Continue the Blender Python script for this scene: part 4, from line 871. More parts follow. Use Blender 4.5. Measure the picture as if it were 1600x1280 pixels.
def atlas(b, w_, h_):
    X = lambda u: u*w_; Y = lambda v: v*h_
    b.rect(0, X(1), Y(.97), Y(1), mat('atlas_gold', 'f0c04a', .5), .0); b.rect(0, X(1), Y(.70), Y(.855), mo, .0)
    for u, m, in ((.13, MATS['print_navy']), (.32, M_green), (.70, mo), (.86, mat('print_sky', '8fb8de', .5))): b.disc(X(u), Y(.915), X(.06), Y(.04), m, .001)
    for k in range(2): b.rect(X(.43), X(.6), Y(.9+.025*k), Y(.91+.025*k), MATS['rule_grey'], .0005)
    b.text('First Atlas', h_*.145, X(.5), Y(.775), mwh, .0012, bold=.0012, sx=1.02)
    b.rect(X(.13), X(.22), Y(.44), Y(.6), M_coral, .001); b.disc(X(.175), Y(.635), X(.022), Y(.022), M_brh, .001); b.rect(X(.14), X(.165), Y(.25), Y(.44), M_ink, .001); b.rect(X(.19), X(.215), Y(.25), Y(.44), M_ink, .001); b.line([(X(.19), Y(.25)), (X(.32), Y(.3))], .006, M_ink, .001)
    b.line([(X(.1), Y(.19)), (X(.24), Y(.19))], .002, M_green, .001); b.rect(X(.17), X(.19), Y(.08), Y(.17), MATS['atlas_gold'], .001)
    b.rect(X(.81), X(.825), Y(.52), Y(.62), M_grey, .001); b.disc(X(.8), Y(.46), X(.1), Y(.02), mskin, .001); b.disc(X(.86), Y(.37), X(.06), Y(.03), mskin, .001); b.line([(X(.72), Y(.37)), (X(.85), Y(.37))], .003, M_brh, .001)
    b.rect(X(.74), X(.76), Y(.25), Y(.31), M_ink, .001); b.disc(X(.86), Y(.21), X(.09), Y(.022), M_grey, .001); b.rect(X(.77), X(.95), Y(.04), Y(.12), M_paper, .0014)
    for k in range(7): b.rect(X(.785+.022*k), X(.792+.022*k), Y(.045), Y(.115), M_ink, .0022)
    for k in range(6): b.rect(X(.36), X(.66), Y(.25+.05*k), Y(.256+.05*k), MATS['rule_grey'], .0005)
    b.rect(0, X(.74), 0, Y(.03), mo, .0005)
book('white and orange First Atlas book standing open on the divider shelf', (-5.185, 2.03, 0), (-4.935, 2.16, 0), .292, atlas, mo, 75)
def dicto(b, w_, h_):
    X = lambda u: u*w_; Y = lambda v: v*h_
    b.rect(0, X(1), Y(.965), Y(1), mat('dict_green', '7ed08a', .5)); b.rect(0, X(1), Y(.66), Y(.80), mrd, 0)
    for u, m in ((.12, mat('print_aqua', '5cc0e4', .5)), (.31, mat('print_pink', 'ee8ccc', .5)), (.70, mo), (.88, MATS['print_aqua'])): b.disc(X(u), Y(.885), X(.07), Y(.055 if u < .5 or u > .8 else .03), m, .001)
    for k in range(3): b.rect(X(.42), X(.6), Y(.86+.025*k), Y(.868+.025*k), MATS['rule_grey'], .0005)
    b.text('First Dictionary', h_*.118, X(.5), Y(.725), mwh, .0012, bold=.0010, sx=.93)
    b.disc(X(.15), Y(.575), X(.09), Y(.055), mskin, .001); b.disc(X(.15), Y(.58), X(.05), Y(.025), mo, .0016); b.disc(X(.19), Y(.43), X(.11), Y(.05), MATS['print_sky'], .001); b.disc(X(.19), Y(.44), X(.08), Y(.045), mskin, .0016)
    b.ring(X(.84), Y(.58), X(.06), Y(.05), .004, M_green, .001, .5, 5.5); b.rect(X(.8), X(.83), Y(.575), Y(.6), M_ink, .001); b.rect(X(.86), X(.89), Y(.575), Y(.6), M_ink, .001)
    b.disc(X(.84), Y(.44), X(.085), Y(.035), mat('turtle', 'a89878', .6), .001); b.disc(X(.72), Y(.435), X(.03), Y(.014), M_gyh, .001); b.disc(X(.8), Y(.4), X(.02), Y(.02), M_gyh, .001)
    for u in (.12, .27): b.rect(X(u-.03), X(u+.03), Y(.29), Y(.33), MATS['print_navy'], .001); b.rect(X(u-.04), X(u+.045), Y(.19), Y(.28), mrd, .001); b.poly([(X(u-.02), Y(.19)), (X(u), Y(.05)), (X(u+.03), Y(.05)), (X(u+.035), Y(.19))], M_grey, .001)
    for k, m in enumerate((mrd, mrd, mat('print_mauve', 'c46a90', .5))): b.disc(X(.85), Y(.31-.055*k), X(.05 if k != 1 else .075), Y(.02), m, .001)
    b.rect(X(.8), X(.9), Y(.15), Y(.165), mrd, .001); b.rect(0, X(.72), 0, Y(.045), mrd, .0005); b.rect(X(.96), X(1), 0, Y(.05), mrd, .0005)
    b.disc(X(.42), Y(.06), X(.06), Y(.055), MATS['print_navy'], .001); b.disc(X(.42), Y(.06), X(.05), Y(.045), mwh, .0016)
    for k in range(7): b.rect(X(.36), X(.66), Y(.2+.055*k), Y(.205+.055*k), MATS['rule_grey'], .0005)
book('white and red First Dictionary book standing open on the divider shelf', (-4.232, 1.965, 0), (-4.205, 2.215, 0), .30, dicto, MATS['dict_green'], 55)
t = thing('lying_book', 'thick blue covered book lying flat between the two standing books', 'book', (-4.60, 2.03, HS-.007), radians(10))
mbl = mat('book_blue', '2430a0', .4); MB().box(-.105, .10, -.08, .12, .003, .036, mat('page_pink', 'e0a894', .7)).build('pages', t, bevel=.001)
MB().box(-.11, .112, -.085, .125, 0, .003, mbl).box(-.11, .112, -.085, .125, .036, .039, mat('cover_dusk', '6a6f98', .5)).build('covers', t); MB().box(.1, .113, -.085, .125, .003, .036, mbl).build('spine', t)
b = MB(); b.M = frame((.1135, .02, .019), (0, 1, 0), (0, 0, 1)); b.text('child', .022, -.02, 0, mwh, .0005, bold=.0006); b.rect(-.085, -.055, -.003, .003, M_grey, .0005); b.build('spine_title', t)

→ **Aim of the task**
Copy the material above back out, exactly as written.

→ **Solution to this exercise**
Continue the Blender Python script for this scene: part 4, from line 871. More parts follow. Use Blender 4.5. Measure the picture as if it were 1600x1280 pixels.
def atlas(b, w_, h_):
    X = lambda u: u*w_; Y = lambda v: v*h_
    b.rect(0, X(1), Y(.97), Y(1), mat('atlas_gold', 'f0c04a', .5), .0); b.rect(0, X(1), Y(.70), Y(.855), mo, .0)
    for u, m, in ((.13, MATS['print_navy']), (.32, M_green), (.70, mo), (.86, mat('print_sky', '8fb8de', .5))): b.disc(X(u), Y(.915), X(.06), Y(.04), m, .001)
    for k in range(2): b.rect(X(.43), X(.6), Y(.9+.025*k), Y(.91+.025*k), MATS['rule_grey'], .0005)
    b.text('First Atlas', h_*.145, X(.5), Y(.775), mwh, .0012, bold=.0012, sx=1.02)
    b.rect(X(.13), X(.22), Y(.44), Y(.6), M_coral, .001); b.disc(X(.175), Y(.635), X(.022), Y(.022), M_brh, .001); b.rect(X(.14), X(.165), Y(.25), Y(.44), M_ink, .001); b.rect(X(.19), X(.215), Y(.25), Y(.44), M_ink, .001); b.line([(X(.19), Y(.25)), (X(.32), Y(.3))], .006, M_ink, .001)
    b.line([(X(.1), Y(.19)), (X(.24), Y(.19))], .002, M_green, .001); b.rect(X(.17), X(.19), Y(.08), Y(.17), MATS['atlas_gold'], .001)
    b.rect(X(.81), X(.825), Y(.52), Y(.62), M_grey, .001); b.disc(X(.8), Y(.46), X(.1), Y(.02), mskin, .001); b.disc(X(.86), Y(.37), X(.06), Y(.03), mskin, .001); b.line([(X(.72), Y(.37)), (X(.85), Y(.37))], .003, M_brh, .001)
    b.rect(X(.74), X(.76), Y(.25), Y(.31), M_ink, .001); b.disc(X(.86), Y(.21), X(.09), Y(.022), M_grey, .001); b.rect(X(.77), X(.95), Y(.04), Y(.12), M_paper, .0014)
    for k in range(7): b.rect(X(.785+.022*k), X(.792+.022*k), Y(.045), Y(.115), M_ink, .0022)
    for k in range(6): b.rect(X(.36), X(.66), Y(.25+.05*k), Y(.256+.05*k), MATS['rule_grey'], .0005)
    b.rect(0, X(.74), 0, Y(.03), mo, .0005)
book('white and orange First Atlas book standing open on the divider shelf', (-5.185, 2.03, 0), (-4.935, 2.16, 0), .292, atlas, mo, 75)
def dicto(b, w_, h_):
    X = lambda u: u*w_; Y = lambda v: v*h_
    b.rect(0, X(1), Y(.965), Y(1), mat('dict_green', '7ed08a', .5)); b.rect(0, X(1), Y(.66), Y(.80), mrd, 0)
    for u, m in ((.12, mat('print_aqua', '5cc0e4', .5)), (.31, mat('print_pink', 'ee8ccc', .5)), (.70, mo), (.88, MATS['print_aqua'])): b.disc(X(u), Y(.885), X(.07), Y(.055 if u < .5 or u > .8 else .03), m, .001)
    for k in range(3): b.rect(X(.42), X(.6), Y(.86+.025*k), Y(.868+.025*k), MATS['rule_grey'], .0005)
    b.text('First Dictionary', h_*.118, X(.5), Y(.725), mwh, .0012, bold=.0010, sx=.93)
    b.disc(X(.15), Y(.575), X(.09), Y(.055), mskin, .001); b.disc(X(.15), Y(.58), X(.05), Y(.025), mo, .0016); b.disc(X(.19), Y(.43), X(.11), Y(.05), MATS['print_sky'], .001); b.disc(X(.19), Y(.44), X(.08), Y(.045), mskin, .0016)
    b.ring(X(.84), Y(.58), X(.06), Y(.05), .004, M_green, .001, .5, 5.5); b.rect(X(.8), X(.83), Y(.575), Y(.6), M_ink, .001); b.rect(X(.86), X(.89), Y(.575), Y(.6), M_ink, .001)
    b.disc(X(.84), Y(.44), X(.085), Y(.035), mat('turtle', 'a89878', .6), .001); b.disc(X(.72), Y(.435), X(.03), Y(.014), M_gyh, .001); b.disc(X(.8), Y(.4), X(.02), Y(.02), M_gyh, .001)
    for u in (.12, .27): b.rect(X(u-.03), X(u+.03), Y(.29), Y(.33), MATS['print_navy'], .001); b.rect(X(u-.04), X(u+.045), Y(.19), Y(.28), mrd, .001); b.poly([(X(u-.02), Y(.19)), (X(u), Y(.05)), (X(u+.03), Y(.05)), (X(u+.035), Y(.19))], M_grey, .001)
    for k, m in enumerate((mrd, mrd, mat('print_mauve', 'c46a90', .5))): b.disc(X(.85), Y(.31-.055*k), X(.05 if k != 1 else .075), Y(.02), m, .001)
    b.rect(X(.8), X(.9), Y(.15), Y(.165), mrd, .001); b.rect(0, X(.72), 0, Y(.045), mrd, .0005); b.rect(X(.96), X(1), 0, Y(.05), mrd, .0005)
    b.disc(X(.42), Y(.06), X(.06), Y(.055), MATS['print_navy'], .001); b.disc(X(.42), Y(.06), X(.05), Y(.045), mwh, .0016)
    for k in range(7): b.rect(X(.36), X(.66), Y(.2+.055*k), Y(.205+.055*k), MATS['rule_grey'], .0005)
book('white and red First Dictionary book standing open on the divider shelf', (-4.232, 1.965, 0), (-4.205, 2.215, 0), .30, dicto, MATS['dict_green'], 55)
t = thing('lying_book', 'thick blue covered book lying flat between the two standing books', 'book', (-4.60, 2.03, HS-.007), radians(10))
mbl = mat('book_blue', '2430a0', .4); MB().box(-.105, .10, -.08, .12, .003, .036, mat('page_pink', 'e0a894', .7)).build('pages', t, bevel=.001)
MB().box(-.11, .112, -.085, .125, 0, .003, mbl).box(-.11, .112, -.085, .125, .036, .039, mat('cover_dusk', '6a6f98', .5)).build('covers', t); MB().box(.1, .113, -.085, .125, .003, .036, mbl).build('spine', t)
b = MB(); b.M = frame((.1135, .02, .019), (0, 1, 0), (0, 0, 1)); b.text('child', .022, -.02, 0, mwh, .0005, bold=.0006); b.rect(-.085, -.055, -.003, .003, M_grey, .0005); b.build('spine_title', t)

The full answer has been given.